RECORDS FOR THE EXERCISE ->

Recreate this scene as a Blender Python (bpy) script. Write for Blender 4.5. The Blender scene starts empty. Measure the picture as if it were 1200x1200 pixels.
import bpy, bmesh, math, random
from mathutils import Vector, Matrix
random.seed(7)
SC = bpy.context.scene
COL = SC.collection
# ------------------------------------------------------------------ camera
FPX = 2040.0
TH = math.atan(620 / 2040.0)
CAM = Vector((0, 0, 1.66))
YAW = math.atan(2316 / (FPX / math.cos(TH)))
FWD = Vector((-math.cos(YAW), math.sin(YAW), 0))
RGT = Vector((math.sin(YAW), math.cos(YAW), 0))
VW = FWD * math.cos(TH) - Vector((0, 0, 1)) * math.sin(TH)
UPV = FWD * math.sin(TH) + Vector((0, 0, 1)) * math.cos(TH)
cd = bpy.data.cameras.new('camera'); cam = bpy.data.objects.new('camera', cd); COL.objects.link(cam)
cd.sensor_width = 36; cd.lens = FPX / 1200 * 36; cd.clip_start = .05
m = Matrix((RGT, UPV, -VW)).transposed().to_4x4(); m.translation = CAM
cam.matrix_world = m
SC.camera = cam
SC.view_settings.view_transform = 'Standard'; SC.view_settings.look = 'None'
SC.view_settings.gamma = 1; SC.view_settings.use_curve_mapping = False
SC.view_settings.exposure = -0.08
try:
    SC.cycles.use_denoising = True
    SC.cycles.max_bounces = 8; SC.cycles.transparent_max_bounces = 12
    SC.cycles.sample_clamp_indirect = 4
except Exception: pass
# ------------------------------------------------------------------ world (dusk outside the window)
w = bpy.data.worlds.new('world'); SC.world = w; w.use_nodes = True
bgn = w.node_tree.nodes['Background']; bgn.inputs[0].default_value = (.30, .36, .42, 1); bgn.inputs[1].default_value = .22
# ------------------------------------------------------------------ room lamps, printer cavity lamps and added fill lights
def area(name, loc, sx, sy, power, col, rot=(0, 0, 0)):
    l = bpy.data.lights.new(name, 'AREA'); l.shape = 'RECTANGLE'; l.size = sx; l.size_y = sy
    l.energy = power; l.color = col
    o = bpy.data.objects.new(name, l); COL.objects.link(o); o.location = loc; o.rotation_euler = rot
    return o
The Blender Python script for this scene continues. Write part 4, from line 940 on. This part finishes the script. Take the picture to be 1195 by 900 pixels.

EXERCISE TASK -> Please set down the whole listing above without altering a single line.

PROBLEM SOLUTION ->
Recreate this scene as a Blender Python (bpy) script. Write for Blender 4.5. The Blender scene starts empty. Measure the picture as if it were 1200x1200 pixels.
import bpy, bmesh, math, random
from mathutils import Vector, Matrix
random.seed(7)
SC = bpy.context.scene
COL = SC.collection
# ------------------------------------------------------------------ camera
FPX = 2040.0
TH = math.atan(620 / 2040.0)
CAM = Vector((0, 0, 1.66))
YAW = math.atan(2316 / (FPX / math.cos(TH)))
FWD = Vector((-math.cos(YAW), math.sin(YAW), 0))
RGT = Vector((math.sin(YAW), math.cos(YAW), 0))
VW = FWD * math.cos(TH) - Vector((0, 0, 1)) * math.sin(TH)
UPV = FWD * math.sin(TH) + Vector((0, 0, 1)) * math.cos(TH)
cd = bpy.data.cameras.new('camera'); cam = bpy.data.objects.new('camera', cd); COL.objects.link(cam)
cd.sensor_width = 36; cd.lens = FPX / 1200 * 36; cd.clip_start = .05
m = Matrix((RGT, UPV, -VW)).transposed().to_4x4(); m.translation = CAM
cam.matrix_world = m
SC.camera = cam
SC.view_settings.view_transform = 'Standard'; SC.view_settings.look = 'None'
SC.view_settings.gamma = 1; SC.view_settings.use_curve_mapping = False
SC.view_settings.exposure = -0.08
try:
    SC.cycles.use_denoising = True
    SC.cycles.max_bounces = 8; SC.cycles.transparent_max_bounces = 12
    SC.cycles.sample_clamp_indirect = 4
except Exception: pass
# ------------------------------------------------------------------ world (dusk outside the window)
w = bpy.data.worlds.new('world'); SC.world = w; w.use_nodes = True
bgn = w.node_tree.nodes['Background']; bgn.inputs[0].default_value = (.30, .36, .42, 1); bgn.inputs[1].default_value = .22
# ------------------------------------------------------------------ room lamps, printer cavity lamps and added fill lights
def area(name, loc, sx, sy, power, col, rot=(0, 0, 0)):
    l = bpy.data.lights.new(name, 'AREA'); l.shape = 'RECTANGLE'; l.size = sx; l.size_y = sy
    l.energy = power; l.color = col
    o = bpy.data.objects.new(name, l); COL.objects.link(o); o.location = loc; o.rotation_euler = rot
    return o
The Blender Python script for this scene continues. Write part 4, from line 940 on. This part finishes the script. Take the picture to be 1195 by 900 pixels.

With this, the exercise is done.